-- Start of Supplied data --

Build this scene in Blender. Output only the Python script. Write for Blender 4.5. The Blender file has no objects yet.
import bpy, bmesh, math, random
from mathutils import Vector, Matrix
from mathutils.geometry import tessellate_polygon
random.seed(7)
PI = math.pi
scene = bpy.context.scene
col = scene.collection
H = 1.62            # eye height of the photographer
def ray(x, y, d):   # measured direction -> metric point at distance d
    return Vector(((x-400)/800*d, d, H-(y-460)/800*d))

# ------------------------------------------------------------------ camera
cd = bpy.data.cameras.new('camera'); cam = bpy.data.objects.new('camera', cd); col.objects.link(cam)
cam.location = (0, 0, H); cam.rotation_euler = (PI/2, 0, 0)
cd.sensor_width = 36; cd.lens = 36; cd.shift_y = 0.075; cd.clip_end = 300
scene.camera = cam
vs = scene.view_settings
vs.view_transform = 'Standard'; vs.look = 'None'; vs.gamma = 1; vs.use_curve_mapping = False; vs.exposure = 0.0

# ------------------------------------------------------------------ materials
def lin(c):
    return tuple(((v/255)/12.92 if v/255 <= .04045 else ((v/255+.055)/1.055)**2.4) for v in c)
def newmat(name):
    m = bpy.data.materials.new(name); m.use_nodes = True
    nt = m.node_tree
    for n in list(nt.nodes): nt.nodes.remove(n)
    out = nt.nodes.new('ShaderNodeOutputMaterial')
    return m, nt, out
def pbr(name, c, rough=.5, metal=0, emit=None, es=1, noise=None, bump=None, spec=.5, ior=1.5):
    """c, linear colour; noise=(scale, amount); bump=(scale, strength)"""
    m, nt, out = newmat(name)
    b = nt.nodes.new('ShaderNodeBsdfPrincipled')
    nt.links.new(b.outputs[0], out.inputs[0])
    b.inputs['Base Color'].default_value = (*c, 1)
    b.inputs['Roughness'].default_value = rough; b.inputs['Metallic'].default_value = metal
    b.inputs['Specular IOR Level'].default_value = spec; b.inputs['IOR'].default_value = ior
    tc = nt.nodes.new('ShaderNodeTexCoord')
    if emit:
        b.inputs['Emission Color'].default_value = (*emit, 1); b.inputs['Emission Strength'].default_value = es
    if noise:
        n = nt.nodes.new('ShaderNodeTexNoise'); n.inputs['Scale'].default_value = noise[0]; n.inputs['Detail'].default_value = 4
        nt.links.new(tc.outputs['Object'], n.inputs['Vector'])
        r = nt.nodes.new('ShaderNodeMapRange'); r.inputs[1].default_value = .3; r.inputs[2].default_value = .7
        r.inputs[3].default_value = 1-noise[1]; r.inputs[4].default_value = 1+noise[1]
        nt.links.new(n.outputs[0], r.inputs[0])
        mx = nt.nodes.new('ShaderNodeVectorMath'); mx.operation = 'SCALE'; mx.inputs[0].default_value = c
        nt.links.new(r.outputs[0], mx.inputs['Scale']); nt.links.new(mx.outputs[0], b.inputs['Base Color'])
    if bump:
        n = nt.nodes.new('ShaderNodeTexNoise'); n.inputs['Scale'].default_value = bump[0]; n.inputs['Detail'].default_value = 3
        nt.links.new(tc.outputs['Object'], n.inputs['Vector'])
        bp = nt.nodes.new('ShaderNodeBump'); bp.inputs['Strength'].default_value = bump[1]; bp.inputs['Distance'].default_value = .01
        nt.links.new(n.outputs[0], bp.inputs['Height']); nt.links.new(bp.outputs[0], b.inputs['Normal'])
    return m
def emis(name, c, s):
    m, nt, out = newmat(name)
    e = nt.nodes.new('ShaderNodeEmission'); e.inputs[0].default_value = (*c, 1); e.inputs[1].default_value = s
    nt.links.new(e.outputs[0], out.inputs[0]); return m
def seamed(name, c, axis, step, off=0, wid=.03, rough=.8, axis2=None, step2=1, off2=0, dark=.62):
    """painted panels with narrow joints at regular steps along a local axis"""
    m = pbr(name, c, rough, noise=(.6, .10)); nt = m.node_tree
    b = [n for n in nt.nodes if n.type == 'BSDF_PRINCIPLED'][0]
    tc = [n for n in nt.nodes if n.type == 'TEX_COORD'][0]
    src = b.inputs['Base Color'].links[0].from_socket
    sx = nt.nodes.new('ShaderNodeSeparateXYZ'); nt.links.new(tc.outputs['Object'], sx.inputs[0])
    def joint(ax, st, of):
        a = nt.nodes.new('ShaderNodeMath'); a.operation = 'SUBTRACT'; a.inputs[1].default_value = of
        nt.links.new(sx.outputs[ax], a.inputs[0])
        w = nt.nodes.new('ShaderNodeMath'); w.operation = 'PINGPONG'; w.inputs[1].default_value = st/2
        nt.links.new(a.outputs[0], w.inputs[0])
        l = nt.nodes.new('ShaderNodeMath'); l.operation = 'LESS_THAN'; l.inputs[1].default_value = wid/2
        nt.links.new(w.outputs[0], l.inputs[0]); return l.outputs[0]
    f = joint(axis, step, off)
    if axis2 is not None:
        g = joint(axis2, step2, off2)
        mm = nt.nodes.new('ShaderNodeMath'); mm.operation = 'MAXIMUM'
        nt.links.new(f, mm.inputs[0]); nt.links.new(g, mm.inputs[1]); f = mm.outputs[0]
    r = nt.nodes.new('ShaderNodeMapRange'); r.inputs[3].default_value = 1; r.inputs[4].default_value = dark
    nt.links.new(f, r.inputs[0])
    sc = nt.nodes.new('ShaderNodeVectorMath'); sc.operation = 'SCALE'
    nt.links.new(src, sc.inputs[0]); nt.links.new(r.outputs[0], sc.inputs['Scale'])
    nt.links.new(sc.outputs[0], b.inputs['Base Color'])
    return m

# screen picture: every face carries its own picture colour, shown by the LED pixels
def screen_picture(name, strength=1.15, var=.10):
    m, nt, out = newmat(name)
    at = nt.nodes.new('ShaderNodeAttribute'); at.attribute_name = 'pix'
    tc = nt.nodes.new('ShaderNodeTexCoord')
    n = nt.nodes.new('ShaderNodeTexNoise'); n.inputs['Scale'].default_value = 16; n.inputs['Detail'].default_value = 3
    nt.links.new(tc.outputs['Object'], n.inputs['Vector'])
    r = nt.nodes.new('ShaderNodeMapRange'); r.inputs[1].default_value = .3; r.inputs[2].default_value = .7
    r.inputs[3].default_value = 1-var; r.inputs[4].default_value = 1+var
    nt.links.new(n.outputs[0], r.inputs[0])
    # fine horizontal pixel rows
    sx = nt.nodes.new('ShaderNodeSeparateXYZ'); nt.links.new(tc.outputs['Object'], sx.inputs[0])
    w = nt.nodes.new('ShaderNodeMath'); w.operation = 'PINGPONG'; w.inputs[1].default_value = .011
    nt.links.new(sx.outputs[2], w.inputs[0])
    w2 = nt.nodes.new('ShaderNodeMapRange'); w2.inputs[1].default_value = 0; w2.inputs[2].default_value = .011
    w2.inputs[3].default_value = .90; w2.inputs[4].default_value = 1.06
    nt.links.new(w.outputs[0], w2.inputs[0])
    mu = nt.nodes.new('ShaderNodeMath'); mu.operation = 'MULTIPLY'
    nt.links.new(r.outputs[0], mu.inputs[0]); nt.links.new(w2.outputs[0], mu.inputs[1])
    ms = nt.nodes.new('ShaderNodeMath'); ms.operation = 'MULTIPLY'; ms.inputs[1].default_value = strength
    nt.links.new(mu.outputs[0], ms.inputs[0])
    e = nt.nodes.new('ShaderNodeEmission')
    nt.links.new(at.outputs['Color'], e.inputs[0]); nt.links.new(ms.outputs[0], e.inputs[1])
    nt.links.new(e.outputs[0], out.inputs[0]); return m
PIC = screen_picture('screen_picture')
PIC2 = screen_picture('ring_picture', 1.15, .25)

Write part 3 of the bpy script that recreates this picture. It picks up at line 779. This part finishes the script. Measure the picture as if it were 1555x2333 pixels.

-- End of Supplied data --

Look through the material above and pick out each line holding the word "Write".

Build this scene in Blender. Output only the Python script. Write for Blender 4.5. The Blender file has no objects yet.
Write part 3 of the bpy script that recreates this picture. It picks up at line 779. This part finishes the script. Measure the picture as if it were 1555x2333 pixels.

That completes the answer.